AI's ability to apply implicit, everyday world knowledge to novel situations.
Commonsense reasoning refers to the capacity of AI systems to draw on implicit, background knowledge about the world — the kind of understanding humans acquire through lived experience rather than formal instruction. This includes knowing that objects fall when dropped, that people feel hurt when insulted, or that a restaurant visit typically ends with paying a bill. Unlike factual recall or logical deduction from explicit premises, commonsense reasoning requires systems to fill in unstated assumptions, resolve ambiguity, and make plausible inferences about situations they have never directly encountered.
The core challenge lies in the breadth and informality of the knowledge involved. Commonsense encompasses physical intuitions, social norms, causal relationships, temporal reasoning, and cultural conventions — all of which humans absorb implicitly but which are notoriously difficult to encode in machine-readable form. Early approaches, such as Doug Lenat's Cyc project begun in 1984, attempted to manually curate millions of everyday facts and rules into structured knowledge bases. While ambitious, these efforts revealed just how vast and context-dependent commonsense knowledge truly is, and hand-crafted ontologies struggled to scale.

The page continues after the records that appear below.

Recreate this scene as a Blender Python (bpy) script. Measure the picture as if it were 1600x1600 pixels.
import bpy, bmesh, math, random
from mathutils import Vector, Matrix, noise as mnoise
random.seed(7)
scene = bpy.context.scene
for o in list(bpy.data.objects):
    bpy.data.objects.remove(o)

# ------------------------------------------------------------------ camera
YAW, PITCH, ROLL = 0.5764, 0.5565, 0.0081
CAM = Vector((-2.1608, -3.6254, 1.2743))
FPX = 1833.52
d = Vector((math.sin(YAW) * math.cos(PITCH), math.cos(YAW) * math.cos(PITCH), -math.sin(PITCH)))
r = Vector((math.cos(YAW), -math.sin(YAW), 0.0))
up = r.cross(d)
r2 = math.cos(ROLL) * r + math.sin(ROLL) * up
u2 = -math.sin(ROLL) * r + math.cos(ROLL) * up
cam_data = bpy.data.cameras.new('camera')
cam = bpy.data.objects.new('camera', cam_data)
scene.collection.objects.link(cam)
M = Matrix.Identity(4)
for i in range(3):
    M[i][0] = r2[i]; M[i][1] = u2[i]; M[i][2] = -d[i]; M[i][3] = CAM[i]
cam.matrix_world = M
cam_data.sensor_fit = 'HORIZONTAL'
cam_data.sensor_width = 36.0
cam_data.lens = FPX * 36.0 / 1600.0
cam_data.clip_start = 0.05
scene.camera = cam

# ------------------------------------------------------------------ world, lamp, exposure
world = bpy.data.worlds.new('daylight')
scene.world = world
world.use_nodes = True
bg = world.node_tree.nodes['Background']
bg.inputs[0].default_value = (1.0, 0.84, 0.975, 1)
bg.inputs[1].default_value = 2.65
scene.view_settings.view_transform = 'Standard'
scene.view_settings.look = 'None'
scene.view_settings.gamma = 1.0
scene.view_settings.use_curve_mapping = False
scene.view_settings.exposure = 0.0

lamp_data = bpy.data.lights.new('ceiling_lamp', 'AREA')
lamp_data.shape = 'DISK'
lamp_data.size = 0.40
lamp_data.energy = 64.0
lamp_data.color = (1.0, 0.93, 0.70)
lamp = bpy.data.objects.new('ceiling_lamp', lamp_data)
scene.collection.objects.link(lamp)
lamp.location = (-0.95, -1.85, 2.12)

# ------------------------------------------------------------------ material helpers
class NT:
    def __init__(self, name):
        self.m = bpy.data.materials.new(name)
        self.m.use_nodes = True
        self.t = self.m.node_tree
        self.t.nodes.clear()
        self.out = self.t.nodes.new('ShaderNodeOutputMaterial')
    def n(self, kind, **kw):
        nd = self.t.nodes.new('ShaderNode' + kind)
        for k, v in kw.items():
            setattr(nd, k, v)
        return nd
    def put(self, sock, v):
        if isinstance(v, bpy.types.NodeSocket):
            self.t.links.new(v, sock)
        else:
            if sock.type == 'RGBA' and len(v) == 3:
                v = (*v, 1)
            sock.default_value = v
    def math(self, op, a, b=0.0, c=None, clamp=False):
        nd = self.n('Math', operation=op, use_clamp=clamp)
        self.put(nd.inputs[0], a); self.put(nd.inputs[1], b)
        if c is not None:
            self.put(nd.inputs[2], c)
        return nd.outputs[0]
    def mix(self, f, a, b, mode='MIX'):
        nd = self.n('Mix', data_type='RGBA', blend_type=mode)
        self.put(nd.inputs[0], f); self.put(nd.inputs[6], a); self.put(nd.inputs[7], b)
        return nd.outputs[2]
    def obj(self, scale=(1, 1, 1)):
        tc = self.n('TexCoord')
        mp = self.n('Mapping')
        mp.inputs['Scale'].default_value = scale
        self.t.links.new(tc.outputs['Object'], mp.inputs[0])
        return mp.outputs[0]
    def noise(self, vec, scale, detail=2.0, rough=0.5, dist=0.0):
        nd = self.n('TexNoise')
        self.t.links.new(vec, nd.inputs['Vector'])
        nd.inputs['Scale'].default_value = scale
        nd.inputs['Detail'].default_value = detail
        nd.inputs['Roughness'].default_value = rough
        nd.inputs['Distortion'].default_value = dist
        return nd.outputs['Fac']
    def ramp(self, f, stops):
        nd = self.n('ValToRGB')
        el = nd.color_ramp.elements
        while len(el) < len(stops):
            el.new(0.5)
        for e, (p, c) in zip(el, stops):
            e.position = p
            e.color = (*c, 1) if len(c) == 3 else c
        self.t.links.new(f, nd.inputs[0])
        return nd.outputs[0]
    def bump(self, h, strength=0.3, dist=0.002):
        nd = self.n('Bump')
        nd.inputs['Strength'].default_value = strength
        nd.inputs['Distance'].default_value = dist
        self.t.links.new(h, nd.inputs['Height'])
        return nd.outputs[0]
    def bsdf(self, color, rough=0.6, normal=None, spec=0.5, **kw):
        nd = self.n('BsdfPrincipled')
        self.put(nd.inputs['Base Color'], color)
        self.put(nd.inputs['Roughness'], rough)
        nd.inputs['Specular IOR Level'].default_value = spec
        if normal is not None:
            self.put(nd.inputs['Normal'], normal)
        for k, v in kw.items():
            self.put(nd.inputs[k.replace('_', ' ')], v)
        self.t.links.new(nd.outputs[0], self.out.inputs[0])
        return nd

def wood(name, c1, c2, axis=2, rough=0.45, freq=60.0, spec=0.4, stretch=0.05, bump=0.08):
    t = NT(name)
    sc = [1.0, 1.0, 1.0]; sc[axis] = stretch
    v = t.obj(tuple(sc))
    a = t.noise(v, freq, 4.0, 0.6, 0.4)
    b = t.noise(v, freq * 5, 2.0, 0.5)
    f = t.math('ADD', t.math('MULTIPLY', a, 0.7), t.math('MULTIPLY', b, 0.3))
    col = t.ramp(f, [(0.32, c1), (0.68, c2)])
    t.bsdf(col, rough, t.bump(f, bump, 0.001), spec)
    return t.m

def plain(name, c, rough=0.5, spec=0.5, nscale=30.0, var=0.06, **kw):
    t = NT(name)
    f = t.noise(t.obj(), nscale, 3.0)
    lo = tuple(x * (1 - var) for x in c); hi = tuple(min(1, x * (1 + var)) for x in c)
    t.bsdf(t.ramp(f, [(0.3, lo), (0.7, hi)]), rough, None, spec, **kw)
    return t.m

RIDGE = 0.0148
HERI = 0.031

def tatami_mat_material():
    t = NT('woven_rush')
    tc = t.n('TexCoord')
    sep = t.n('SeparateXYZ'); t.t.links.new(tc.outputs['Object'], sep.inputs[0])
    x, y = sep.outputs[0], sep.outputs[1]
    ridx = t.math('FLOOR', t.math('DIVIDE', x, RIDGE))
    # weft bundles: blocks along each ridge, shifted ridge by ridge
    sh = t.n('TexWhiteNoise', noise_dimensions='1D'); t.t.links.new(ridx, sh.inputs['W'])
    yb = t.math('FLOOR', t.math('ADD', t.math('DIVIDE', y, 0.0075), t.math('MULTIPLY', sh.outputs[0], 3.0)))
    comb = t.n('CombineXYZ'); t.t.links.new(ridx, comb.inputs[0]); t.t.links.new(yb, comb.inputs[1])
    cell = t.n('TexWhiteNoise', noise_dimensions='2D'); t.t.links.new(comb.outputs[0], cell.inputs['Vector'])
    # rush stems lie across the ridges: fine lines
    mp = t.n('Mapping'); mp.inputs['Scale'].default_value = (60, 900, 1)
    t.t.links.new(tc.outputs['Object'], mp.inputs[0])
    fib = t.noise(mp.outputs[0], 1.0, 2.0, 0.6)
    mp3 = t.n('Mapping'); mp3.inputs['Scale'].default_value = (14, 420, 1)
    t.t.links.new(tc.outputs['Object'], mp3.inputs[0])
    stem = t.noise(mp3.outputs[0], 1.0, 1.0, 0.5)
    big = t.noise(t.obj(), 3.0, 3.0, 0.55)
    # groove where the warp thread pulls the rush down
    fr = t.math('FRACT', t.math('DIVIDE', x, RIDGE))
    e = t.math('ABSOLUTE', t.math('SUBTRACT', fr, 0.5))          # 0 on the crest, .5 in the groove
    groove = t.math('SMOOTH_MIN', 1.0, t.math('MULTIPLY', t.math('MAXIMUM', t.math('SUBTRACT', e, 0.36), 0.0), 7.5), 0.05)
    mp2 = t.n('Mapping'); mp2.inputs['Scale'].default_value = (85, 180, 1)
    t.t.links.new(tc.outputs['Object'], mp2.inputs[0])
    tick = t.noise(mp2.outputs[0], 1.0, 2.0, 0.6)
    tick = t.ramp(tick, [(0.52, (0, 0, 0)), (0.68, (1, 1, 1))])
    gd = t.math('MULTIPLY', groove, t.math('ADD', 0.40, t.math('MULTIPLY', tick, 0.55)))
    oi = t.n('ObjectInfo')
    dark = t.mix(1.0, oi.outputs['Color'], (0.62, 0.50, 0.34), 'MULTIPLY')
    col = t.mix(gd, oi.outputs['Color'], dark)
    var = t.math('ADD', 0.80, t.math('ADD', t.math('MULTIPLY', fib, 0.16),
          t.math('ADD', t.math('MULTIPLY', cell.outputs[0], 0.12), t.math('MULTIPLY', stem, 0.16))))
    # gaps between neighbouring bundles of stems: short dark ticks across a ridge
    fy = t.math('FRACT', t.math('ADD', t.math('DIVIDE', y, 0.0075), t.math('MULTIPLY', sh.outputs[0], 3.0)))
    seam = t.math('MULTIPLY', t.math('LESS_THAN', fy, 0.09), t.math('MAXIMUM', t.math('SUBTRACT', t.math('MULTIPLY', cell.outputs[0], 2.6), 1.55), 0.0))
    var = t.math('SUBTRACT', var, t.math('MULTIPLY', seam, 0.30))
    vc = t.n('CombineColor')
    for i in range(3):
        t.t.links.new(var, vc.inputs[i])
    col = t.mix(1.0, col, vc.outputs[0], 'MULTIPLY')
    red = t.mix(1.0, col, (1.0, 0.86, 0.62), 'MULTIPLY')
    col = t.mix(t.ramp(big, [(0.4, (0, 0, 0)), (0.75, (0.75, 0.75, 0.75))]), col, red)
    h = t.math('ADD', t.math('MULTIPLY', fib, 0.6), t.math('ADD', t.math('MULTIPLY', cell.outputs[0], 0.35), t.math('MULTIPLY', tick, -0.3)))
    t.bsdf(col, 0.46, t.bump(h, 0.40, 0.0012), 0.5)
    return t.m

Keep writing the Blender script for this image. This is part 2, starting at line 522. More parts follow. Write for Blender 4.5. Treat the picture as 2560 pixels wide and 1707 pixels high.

Modern approaches leverage large-scale language models and neural networks trained on massive text corpora, which appear to absorb substantial commonsense knowledge implicitly through exposure to human-generated language. Benchmarks such as Winograd Schema Challenge, CommonsenseQA, and HellaSwag have been developed to probe these capabilities systematically. Transformer-based models have shown impressive performance on many such benchmarks, though researchers debate whether high scores reflect genuine reasoning or sophisticated pattern matching — a distinction with significant practical implications.
Commonsense reasoning matters because it underpins nearly every real-world AI application that involves natural language understanding, autonomous decision-making, or human-robot interaction. A system that lacks commonsense will misinterpret instructions, fail in novel situations, and behave in ways that seem bizarre or unsafe to human users. Closing the commonsense gap remains one of the central open problems in AI, sitting at the intersection of knowledge representation, natural language processing, and cognitive science.